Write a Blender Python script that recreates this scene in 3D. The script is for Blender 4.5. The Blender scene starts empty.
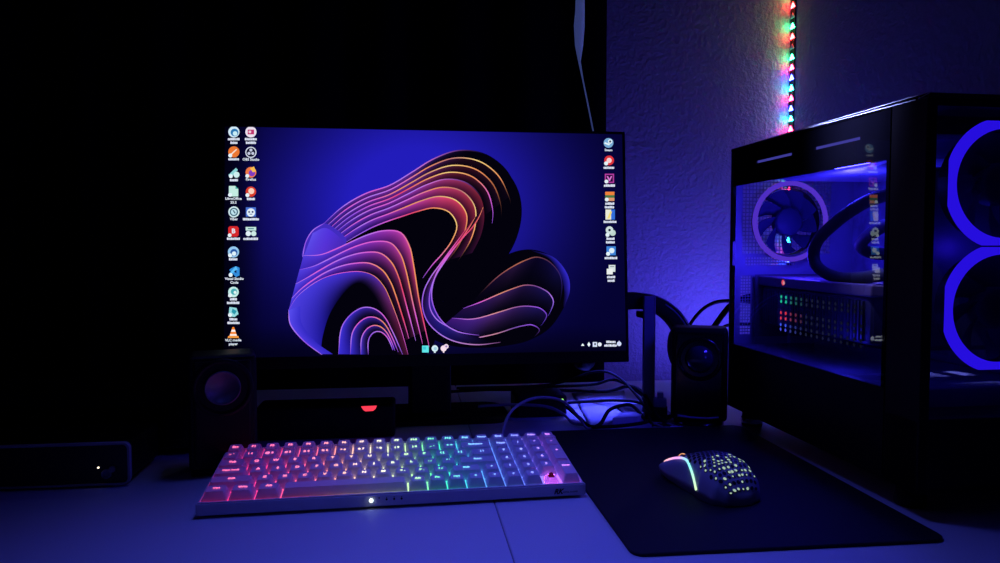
import bpy, bmesh, math, random
from mathutils import Vector, Matrix
random.seed(7)
scene = bpy.context.scene
COL = bpy.data.collections.new('room'); scene.collection.children.link(COL)
Z0 = .75                                    # desk top height
R = math.radians

# ------------------------------------------------------------------ helpers
def link(name, data, parent=None, loc=(0, 0, 0), rot=(0, 0, 0)):
    o = bpy.data.objects.new(name, data); COL.objects.link(o)
    o.location = loc; o.rotation_euler = rot
    if parent: o.parent = parent
    return o

def thing(name, label, cat, loc=(0, 0, 0), rotz=0, group=None):
    o = link(name, None, None, loc, (0, 0, rotz)); o.empty_display_size = .02
    return tag(o, label, cat, group)

def tag(o, label, cat, group=None):
    o['label'] = label; o['category'] = cat
    if group: o['group'] = group
    return o

def structure(o):
    o['kind'] = 'structure'; return o

def obj(name, bm, mat, parent=None, loc=(0, 0, 0), rot=(0, 0, 0), smooth=False, label=None):
    me = bpy.data.meshes.new(name)
    bm.normal_update(); bm.to_mesh(me); bm.free()
    if smooth:
        for p in me.polygons: p.use_smooth = True
    for m in (mat if isinstance(mat, (list, tuple)) else [mat]): me.materials.append(m)
    o = link(name, me, parent, loc, rot)
    if label: o['label'] = label
    return o

def N(): return bmesh.new()

def box(bm, x0, x1, y0, y1, z0, z1, bev=0, seg=2):
    vs = [bm.verts.new(p) for p in [(x0,y0,z0),(x1,y0,z0),(x1,y1,z0),(x0,y1,z0),(x0,y0,z1),(x1,y0,z1),(x1,y1,z1),(x0,y1,z1)]]
    fs = [bm.faces.new([vs[i] for i in f]) for f in [(3,2,1,0),(4,5,6,7),(0,1,5,4),(1,2,6,5),(2,3,7,6),(3,0,4,7)]]
    if bev:
        es = set(e for f in fs for e in f.edges)
        bmesh.ops.bevel(bm, geom=list(es), offset=bev, segments=seg, affect='EDGES', profile=.5)
    return bm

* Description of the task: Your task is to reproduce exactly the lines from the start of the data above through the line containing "o['kind'] = 'structure'; return o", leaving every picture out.

* Solution:
Write a Blender Python script that recreates this scene in 3D. The script is for Blender 4.5. The Blender scene starts empty.
import bpy, bmesh, math, random
from mathutils import Vector, Matrix
random.seed(7)
scene = bpy.context.scene
COL = bpy.data.collections.new('room'); scene.collection.children.link(COL)
Z0 = .75                                    # desk top height
R = math.radians

# ------------------------------------------------------------------ helpers
def link(name, data, parent=None, loc=(0, 0, 0), rot=(0, 0, 0)):
    o = bpy.data.objects.new(name, data); COL.objects.link(o)
    o.location = loc; o.rotation_euler = rot
    if parent: o.parent = parent
    return o

def thing(name, label, cat, loc=(0, 0, 0), rotz=0, group=None):
    o = link(name, None, None, loc, (0, 0, rotz)); o.empty_display_size = .02
    return tag(o, label, cat, group)

def tag(o, label, cat, group=None):
    o['label'] = label; o['category'] = cat
    if group: o['group'] = group
    return o

def structure(o):
    o['kind'] = 'structure'; return o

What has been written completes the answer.